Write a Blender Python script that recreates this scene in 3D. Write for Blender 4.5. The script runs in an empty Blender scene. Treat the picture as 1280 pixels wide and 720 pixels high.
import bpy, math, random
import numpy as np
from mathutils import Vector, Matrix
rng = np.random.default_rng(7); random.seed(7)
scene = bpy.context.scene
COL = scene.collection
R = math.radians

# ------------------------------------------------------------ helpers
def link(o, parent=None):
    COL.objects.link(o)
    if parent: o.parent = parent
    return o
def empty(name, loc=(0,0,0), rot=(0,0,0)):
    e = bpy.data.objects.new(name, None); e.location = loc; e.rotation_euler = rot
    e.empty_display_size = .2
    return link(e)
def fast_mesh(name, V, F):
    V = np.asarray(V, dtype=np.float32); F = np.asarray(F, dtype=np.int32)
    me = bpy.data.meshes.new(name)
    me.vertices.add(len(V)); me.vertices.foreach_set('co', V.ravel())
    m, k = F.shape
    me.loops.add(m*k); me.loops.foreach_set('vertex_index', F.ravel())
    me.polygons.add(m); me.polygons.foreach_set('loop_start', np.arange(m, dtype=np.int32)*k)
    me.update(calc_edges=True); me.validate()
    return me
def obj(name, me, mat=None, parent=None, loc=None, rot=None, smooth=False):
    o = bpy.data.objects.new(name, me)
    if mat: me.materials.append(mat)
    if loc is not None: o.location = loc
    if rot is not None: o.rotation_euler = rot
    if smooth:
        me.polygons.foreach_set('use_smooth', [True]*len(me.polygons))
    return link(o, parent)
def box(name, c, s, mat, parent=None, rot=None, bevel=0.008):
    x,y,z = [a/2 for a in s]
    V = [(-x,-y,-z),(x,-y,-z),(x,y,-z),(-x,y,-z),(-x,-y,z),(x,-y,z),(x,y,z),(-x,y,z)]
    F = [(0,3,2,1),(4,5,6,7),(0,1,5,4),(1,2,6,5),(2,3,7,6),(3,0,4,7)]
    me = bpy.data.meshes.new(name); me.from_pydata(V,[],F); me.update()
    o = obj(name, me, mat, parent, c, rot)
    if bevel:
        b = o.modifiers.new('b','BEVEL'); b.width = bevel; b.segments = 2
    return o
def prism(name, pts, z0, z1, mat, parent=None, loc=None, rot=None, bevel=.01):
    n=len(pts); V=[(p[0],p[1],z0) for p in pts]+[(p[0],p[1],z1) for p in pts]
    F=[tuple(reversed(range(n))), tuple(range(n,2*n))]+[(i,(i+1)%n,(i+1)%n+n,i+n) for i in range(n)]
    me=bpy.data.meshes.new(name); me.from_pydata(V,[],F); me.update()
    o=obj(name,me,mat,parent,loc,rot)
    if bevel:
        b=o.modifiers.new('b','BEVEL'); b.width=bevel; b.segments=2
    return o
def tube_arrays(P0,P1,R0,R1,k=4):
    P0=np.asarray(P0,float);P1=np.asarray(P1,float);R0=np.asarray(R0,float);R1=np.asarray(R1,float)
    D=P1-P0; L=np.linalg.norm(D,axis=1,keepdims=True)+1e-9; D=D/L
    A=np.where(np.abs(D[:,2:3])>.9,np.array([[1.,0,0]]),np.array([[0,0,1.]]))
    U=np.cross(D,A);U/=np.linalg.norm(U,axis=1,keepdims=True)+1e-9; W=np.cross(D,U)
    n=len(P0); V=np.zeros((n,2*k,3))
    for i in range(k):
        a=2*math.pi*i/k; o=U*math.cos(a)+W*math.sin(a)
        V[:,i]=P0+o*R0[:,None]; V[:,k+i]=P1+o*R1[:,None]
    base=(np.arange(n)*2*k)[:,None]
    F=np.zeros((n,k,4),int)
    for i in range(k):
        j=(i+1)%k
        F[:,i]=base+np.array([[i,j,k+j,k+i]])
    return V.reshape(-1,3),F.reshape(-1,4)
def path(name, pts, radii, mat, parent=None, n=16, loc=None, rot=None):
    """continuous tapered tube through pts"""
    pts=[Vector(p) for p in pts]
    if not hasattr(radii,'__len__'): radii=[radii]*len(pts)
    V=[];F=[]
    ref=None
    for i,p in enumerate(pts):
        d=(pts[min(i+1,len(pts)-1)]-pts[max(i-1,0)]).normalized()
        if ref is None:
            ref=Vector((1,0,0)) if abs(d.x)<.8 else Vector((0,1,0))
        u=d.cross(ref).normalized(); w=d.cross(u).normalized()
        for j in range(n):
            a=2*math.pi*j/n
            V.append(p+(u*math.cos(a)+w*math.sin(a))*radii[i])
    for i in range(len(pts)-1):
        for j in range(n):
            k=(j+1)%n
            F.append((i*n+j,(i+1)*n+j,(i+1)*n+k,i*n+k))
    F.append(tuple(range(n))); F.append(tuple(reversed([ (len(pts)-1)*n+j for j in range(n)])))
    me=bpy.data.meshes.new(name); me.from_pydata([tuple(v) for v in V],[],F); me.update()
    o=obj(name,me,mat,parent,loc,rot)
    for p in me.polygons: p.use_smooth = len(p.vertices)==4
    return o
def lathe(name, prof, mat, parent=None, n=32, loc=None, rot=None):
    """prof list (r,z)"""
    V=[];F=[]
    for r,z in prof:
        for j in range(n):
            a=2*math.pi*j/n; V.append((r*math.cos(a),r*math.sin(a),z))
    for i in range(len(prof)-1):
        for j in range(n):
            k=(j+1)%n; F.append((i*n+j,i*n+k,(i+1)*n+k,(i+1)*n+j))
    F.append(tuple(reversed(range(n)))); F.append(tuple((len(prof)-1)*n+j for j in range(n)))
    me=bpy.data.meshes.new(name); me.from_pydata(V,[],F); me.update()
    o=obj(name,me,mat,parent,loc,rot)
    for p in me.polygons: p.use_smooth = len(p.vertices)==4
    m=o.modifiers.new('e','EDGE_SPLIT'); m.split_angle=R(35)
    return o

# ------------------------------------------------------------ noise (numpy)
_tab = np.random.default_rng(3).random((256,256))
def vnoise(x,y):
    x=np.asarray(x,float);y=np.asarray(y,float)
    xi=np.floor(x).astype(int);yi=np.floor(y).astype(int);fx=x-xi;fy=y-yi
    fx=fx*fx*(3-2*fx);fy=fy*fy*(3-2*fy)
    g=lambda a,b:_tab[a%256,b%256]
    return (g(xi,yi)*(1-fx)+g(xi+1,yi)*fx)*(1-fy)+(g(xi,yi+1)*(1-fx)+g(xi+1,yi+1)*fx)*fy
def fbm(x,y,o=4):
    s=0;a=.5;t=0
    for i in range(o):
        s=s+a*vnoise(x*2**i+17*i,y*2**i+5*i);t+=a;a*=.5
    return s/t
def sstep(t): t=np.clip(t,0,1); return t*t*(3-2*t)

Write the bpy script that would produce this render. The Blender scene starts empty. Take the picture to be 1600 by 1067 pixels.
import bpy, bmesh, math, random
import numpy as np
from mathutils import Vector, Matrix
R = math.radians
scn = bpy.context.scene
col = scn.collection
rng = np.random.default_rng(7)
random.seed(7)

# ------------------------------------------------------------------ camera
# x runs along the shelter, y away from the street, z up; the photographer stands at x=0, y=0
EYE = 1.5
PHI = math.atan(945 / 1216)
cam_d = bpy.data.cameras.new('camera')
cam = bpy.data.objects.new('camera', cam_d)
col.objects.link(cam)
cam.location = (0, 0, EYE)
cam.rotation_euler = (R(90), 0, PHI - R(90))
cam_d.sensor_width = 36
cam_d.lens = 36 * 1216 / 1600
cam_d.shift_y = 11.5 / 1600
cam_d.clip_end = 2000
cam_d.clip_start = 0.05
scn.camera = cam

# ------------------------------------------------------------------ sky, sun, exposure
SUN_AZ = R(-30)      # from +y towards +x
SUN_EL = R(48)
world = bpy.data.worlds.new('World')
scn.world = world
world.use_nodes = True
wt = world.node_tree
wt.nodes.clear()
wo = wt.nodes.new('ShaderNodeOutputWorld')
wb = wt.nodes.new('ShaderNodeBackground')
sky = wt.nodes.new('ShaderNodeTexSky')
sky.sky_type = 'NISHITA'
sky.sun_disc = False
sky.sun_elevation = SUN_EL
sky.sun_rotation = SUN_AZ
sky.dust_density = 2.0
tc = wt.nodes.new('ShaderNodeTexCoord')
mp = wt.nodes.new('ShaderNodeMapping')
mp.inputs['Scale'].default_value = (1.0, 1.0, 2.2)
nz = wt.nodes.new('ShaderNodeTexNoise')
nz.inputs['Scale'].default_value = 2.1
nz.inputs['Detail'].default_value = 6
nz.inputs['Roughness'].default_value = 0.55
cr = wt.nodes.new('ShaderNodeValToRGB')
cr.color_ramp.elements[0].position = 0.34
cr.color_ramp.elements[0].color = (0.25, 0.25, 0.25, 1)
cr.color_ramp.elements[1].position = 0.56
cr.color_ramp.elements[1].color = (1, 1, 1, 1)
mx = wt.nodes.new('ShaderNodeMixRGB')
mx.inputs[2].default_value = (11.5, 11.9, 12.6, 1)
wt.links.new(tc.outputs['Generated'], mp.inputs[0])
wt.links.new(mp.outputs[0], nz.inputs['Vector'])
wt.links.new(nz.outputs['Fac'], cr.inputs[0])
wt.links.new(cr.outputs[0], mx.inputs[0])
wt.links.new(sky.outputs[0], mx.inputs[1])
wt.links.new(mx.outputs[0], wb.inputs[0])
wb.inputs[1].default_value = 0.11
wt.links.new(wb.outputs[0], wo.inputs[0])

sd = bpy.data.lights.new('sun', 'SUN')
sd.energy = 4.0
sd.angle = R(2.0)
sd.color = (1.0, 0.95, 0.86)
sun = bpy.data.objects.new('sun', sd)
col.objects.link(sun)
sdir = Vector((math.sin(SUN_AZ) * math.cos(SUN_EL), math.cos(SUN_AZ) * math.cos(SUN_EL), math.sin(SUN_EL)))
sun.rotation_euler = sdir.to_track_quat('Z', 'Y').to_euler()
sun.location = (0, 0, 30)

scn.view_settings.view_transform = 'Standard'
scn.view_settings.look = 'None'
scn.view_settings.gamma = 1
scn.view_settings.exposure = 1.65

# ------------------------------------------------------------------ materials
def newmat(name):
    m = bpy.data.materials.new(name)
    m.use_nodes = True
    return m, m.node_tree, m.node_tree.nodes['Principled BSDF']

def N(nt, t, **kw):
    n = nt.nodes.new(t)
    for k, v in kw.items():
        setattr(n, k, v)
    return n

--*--

**YOUR OBJECTIVE**:
Identify every line above that includes the word "scene", and show those lines.

**RESPONSE TO THE EXERCISE**:
Write a Blender Python script that recreates this scene in 3D. Write for Blender 4.5. The script runs in an empty Blender scene. Treat the picture as 1280 pixels wide and 720 pixels high.
scene = bpy.context.scene
COL = scene.collection
Write the bpy script that would produce this render. The Blender scene starts empty. Take the picture to be 1600 by 1067 pixels.
scn = bpy.context.scene